## Dataset extract
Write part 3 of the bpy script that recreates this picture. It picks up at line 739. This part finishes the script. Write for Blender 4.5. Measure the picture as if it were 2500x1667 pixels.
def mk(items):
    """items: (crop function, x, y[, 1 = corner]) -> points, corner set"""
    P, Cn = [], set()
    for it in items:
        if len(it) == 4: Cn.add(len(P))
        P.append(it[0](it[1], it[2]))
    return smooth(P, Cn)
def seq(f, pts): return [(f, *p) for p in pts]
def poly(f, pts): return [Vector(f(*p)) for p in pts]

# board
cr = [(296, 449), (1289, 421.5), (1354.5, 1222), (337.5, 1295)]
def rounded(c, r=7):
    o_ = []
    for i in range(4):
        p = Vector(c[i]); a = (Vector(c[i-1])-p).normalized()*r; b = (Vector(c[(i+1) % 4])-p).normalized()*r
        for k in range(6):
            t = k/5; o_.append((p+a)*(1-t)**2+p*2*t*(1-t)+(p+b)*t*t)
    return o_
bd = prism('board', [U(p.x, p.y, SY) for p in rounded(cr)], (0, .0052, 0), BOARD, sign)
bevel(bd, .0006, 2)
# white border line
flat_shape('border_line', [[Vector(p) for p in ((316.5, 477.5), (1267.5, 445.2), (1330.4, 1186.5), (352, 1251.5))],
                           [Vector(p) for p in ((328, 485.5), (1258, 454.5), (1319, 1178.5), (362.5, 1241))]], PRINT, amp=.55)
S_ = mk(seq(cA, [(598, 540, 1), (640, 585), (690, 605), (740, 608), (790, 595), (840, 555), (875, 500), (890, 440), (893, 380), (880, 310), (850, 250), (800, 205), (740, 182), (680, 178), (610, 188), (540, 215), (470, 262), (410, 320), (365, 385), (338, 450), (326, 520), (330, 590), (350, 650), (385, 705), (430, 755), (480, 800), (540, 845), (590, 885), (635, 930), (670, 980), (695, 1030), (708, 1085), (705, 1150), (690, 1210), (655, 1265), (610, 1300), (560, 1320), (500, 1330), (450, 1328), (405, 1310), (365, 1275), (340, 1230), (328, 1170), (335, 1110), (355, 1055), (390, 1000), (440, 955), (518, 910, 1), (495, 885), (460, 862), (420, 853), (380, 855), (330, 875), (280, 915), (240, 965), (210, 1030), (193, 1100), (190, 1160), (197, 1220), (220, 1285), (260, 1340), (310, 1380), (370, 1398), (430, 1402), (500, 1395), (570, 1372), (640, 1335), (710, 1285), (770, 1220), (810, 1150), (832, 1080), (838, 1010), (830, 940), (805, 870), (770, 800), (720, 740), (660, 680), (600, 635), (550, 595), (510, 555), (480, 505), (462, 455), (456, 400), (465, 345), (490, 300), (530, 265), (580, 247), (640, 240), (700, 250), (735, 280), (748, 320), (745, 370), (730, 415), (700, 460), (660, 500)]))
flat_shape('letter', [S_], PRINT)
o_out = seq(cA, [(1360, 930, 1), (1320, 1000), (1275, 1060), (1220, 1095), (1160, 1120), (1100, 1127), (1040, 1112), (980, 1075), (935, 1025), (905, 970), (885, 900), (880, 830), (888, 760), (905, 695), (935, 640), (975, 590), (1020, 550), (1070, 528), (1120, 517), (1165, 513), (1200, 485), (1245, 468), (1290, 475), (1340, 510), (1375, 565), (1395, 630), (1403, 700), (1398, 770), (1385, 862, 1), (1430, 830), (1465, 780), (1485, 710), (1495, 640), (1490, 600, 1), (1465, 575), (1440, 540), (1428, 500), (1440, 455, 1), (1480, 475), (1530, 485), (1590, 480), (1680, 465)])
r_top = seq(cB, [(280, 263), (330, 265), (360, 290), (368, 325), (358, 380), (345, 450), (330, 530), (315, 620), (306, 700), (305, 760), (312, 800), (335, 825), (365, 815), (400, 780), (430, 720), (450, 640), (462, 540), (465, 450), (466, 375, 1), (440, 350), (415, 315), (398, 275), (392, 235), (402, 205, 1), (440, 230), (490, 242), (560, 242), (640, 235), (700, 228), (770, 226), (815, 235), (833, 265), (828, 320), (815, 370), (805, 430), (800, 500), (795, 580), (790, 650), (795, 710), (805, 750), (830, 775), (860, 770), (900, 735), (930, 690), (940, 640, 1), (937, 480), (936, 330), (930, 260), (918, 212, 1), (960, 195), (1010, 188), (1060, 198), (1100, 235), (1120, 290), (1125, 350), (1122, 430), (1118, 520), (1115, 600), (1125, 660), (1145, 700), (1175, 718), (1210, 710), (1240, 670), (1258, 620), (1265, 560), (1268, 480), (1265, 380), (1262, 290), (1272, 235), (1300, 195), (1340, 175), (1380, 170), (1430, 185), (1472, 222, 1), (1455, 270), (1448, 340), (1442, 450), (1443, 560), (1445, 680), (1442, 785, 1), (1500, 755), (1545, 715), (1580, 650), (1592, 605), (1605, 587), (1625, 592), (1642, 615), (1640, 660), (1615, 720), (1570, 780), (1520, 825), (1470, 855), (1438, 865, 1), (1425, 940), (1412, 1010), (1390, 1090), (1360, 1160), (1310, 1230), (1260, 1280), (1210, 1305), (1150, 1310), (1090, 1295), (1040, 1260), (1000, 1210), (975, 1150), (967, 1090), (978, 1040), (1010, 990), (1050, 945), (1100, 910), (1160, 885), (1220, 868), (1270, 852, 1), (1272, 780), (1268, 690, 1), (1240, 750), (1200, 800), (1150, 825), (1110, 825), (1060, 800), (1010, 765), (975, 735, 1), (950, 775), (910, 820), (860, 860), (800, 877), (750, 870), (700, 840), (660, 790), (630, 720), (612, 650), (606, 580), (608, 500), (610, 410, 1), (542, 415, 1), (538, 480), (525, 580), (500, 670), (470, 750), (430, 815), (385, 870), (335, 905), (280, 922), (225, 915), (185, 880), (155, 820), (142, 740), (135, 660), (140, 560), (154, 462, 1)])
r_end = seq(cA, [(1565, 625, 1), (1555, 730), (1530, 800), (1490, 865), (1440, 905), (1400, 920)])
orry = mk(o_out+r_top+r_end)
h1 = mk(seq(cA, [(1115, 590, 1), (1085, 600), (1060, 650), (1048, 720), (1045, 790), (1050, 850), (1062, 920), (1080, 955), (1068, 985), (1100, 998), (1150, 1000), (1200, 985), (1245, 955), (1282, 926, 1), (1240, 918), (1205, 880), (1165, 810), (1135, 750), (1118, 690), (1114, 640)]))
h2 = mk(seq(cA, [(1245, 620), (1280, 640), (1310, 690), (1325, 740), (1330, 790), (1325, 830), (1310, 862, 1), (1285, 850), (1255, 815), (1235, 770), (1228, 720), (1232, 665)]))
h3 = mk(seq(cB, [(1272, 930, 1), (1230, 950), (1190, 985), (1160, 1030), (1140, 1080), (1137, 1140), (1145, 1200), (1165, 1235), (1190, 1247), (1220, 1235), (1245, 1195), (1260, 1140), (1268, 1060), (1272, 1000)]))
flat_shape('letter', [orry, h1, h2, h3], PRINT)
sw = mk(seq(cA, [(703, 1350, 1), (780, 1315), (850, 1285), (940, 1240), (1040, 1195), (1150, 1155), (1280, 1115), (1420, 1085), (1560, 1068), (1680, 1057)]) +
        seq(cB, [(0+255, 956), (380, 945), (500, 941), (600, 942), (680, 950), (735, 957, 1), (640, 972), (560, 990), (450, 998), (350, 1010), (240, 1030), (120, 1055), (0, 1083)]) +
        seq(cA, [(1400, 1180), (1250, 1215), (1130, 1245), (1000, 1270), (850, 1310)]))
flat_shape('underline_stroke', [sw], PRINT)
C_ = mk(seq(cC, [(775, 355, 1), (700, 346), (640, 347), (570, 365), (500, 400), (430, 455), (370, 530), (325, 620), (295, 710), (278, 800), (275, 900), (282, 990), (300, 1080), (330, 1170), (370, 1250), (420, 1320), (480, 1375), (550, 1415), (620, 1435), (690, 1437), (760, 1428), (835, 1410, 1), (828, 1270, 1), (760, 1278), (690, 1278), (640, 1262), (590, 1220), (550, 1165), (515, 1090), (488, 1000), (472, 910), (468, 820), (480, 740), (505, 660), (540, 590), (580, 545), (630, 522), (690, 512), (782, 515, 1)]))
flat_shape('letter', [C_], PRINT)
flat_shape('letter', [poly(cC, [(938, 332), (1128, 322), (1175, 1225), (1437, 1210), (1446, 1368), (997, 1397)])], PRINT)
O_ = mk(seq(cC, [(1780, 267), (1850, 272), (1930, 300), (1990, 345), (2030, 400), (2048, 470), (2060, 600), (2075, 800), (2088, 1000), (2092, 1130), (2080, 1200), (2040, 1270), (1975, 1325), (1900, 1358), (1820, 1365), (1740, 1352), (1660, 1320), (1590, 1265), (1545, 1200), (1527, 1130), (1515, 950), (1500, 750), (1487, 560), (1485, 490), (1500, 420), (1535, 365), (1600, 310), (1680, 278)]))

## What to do
Write out, exactly and with nothing else, the lines of the listing above from its first line through the line with "def poly(f, pts): return".

## Output of the task
Write part 3 of the bpy script that recreates this picture. It picks up at line 739. This part finishes the script. Write for Blender 4.5. Measure the picture as if it were 2500x1667 pixels.
def mk(items):
    """items: (crop function, x, y[, 1 = corner]) -> points, corner set"""
    P, Cn = [], set()
    for it in items:
        if len(it) == 4: Cn.add(len(P))
        P.append(it[0](it[1], it[2]))
    return smooth(P, Cn)
def seq(f, pts): return [(f, *p) for p in pts]
def poly(f, pts): return [Vector(f(*p)) for p in pts]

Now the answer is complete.